Exercise goal: From the data that follows, copy every line holding the string "runs".

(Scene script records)
>> BEGIN

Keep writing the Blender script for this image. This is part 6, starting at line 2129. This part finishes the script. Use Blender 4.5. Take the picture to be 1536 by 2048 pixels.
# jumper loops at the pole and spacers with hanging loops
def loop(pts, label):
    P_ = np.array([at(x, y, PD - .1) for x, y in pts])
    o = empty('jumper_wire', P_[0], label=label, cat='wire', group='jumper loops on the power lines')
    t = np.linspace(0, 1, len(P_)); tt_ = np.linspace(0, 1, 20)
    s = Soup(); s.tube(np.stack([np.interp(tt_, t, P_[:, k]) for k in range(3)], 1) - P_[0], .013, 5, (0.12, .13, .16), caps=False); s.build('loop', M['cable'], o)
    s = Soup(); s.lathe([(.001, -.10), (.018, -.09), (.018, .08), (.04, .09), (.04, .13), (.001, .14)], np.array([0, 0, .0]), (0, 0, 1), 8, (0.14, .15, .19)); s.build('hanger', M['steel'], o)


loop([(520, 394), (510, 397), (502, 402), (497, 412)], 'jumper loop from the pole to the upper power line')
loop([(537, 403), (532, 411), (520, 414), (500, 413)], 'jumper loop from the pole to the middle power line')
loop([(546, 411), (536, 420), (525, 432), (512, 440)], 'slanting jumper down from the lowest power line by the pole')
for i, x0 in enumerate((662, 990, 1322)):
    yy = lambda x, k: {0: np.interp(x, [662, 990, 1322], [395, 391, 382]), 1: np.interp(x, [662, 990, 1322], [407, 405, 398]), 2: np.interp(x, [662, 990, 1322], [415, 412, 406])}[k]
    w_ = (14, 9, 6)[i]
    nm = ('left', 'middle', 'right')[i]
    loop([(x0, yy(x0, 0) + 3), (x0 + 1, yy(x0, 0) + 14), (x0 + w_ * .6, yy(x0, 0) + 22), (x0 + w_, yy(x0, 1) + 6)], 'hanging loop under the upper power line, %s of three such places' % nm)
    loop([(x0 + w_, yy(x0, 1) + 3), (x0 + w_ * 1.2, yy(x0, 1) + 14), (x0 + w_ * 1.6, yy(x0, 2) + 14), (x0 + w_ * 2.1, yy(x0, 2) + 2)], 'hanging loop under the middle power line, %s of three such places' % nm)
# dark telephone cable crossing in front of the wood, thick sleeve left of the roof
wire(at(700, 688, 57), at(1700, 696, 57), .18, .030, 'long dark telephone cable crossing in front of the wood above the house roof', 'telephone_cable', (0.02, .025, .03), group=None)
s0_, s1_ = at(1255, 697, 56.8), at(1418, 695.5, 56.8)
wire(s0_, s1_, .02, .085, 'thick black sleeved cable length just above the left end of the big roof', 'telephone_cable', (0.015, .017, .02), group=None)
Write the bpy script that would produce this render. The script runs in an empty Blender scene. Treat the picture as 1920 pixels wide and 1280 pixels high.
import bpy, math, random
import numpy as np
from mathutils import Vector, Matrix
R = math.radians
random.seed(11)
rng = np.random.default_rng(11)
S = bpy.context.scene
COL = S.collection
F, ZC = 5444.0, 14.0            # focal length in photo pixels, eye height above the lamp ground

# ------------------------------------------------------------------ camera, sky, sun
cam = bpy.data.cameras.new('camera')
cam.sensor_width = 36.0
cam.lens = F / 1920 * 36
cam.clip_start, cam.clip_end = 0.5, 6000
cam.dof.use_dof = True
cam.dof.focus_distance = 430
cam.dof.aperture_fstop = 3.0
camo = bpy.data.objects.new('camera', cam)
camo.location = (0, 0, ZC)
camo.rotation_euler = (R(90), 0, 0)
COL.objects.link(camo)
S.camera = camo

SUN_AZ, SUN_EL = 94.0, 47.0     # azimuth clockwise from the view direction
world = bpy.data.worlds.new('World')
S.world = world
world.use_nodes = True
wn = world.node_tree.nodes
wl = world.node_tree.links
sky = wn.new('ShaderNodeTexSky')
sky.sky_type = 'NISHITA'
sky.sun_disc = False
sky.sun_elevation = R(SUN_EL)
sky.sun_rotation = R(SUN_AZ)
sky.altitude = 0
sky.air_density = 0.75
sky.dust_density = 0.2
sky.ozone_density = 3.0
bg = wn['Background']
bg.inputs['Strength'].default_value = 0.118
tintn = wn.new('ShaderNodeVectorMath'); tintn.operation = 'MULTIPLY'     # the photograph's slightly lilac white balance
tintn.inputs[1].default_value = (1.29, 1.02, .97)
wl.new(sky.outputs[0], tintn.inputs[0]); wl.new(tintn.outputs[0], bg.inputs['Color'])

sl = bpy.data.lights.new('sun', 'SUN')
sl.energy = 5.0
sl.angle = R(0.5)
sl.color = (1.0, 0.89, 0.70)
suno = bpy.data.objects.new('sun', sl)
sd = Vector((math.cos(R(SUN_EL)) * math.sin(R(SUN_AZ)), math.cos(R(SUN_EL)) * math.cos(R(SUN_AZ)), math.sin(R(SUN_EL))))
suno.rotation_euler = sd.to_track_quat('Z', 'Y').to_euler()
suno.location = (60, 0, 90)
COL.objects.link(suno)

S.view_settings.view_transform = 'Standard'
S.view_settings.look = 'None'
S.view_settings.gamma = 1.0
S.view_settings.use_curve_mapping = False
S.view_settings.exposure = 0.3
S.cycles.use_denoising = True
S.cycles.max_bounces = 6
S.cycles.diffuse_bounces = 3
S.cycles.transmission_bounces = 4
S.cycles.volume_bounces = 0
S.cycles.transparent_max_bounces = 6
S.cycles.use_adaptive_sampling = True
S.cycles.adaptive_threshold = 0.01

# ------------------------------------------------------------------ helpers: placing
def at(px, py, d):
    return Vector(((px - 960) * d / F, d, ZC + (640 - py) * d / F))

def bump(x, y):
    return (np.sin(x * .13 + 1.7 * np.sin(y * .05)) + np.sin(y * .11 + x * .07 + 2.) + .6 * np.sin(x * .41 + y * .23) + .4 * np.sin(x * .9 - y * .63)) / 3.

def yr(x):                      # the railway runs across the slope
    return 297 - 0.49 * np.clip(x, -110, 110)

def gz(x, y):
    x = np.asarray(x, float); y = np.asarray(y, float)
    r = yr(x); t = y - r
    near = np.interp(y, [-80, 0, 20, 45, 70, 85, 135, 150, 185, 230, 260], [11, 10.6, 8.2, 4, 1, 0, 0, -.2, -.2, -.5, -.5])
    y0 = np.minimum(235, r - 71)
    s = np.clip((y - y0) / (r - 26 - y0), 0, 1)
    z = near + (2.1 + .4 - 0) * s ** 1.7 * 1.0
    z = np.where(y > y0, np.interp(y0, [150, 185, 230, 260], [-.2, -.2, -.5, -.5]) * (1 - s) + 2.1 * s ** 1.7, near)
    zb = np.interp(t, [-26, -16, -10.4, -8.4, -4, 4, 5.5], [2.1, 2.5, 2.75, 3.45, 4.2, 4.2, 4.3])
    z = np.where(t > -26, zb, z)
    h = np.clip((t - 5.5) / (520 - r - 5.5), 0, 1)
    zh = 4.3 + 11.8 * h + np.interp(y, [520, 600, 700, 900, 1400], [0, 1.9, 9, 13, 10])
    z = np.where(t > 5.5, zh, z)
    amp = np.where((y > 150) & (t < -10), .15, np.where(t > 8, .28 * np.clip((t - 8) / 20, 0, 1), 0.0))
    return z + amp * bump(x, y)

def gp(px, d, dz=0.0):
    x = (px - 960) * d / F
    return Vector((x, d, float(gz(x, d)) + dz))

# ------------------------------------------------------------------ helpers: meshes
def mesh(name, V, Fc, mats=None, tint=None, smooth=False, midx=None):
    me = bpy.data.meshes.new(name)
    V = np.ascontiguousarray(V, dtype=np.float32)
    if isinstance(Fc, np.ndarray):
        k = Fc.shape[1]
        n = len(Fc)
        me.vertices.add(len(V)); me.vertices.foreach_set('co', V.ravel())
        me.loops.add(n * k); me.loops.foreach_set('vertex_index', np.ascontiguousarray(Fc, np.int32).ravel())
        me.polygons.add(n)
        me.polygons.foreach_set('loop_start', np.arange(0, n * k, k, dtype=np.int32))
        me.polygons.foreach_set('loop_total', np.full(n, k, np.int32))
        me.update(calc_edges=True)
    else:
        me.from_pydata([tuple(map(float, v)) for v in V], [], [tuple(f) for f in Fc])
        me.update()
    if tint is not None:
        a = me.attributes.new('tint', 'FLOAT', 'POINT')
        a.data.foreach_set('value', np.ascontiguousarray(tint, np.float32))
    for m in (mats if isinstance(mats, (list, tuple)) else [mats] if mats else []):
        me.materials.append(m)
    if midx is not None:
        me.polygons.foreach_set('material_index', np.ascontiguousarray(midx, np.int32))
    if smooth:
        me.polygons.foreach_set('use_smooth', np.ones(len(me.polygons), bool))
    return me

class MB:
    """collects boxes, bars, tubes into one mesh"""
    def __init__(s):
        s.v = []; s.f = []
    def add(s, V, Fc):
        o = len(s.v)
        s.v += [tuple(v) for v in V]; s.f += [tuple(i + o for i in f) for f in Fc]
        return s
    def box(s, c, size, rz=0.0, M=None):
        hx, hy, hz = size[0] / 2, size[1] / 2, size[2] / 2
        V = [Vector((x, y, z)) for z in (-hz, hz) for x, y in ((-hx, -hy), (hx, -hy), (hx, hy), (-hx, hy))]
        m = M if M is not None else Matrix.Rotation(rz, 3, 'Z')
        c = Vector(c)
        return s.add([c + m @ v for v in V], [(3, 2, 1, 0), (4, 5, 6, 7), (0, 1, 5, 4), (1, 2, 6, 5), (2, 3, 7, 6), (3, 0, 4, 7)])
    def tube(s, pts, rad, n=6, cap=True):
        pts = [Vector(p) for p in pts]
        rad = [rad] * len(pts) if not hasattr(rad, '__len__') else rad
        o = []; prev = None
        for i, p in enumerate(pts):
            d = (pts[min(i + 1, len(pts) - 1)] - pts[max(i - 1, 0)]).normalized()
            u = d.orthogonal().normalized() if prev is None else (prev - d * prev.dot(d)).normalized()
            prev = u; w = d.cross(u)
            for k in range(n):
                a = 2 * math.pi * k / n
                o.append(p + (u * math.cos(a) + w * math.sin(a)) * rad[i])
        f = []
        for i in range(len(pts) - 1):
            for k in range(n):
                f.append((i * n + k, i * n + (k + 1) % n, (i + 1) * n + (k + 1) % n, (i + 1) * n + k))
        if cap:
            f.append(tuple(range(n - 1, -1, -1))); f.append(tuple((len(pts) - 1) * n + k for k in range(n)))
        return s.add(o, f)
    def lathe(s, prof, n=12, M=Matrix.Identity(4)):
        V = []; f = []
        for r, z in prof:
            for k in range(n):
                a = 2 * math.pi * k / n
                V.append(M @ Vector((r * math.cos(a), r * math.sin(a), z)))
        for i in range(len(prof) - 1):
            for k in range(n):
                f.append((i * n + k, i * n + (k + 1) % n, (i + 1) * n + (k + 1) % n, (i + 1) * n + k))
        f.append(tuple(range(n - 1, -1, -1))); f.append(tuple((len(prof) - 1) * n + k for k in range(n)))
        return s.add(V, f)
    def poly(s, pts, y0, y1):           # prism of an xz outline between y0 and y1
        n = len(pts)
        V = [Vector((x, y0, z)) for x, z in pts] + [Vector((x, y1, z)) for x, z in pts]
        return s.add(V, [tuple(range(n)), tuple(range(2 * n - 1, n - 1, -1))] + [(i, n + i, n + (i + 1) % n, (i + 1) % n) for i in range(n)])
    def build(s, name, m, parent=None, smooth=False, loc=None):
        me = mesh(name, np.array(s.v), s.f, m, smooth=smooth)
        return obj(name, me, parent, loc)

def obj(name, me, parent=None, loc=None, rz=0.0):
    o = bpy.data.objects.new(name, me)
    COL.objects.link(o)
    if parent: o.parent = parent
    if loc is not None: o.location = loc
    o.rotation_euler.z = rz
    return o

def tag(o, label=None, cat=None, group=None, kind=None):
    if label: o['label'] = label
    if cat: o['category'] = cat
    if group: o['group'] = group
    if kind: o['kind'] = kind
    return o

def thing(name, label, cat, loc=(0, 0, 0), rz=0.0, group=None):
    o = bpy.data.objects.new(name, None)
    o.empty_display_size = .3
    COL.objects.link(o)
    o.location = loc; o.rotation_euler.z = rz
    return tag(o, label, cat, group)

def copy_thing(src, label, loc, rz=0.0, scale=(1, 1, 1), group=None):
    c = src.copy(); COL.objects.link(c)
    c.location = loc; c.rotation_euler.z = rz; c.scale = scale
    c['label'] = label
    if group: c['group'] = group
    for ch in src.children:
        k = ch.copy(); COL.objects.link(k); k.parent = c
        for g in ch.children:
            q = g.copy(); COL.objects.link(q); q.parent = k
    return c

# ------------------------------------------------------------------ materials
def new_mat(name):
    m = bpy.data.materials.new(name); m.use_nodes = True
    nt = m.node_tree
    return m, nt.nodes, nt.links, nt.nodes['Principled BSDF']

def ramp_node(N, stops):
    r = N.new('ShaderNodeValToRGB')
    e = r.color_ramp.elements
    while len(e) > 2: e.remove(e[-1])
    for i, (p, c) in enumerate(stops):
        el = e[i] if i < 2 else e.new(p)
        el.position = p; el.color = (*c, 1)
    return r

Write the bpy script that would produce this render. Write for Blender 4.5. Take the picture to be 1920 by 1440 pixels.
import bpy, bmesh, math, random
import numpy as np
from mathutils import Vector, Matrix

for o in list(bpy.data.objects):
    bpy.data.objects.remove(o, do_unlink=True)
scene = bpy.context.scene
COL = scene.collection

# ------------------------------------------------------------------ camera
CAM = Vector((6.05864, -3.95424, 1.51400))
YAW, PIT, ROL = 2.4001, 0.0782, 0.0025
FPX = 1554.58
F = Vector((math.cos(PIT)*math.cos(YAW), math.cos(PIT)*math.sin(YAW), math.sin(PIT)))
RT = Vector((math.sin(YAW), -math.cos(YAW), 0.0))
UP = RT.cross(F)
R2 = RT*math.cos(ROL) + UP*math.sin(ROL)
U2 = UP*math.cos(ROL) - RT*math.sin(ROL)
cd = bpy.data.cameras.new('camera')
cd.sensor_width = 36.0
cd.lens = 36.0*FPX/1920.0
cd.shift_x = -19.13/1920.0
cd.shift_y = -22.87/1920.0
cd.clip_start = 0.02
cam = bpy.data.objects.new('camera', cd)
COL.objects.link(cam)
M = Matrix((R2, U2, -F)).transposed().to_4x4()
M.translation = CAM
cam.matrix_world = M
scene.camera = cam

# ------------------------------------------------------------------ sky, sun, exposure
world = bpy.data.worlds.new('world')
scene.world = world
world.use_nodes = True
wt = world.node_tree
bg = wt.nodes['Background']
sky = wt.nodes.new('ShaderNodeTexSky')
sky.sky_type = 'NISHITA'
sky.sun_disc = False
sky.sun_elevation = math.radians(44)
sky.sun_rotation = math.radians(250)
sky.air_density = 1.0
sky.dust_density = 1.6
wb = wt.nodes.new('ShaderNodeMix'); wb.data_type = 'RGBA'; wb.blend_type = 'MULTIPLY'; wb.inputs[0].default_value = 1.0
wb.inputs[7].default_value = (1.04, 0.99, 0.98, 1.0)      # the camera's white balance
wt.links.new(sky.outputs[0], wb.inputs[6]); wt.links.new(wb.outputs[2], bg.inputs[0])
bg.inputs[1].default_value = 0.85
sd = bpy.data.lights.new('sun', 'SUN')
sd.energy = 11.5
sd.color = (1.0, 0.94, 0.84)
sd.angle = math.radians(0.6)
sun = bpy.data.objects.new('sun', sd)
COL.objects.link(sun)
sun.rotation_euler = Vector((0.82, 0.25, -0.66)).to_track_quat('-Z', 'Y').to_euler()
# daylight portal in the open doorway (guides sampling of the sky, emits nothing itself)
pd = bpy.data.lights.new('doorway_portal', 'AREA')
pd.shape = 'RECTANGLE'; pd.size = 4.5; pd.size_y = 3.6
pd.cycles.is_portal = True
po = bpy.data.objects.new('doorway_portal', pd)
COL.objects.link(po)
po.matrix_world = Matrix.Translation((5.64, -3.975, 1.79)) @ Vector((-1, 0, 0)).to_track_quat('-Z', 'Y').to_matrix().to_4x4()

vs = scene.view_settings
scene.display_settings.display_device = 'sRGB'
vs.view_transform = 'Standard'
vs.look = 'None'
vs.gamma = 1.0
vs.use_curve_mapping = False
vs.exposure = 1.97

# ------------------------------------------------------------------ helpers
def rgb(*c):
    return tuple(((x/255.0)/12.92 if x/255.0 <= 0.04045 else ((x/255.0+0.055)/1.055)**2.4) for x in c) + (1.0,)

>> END

Output for this task:
Write the bpy script that would produce this render. The script runs in an empty Blender scene. Treat the picture as 1920 pixels wide and 1280 pixels high.
def yr(x):                      # the railway runs across the slope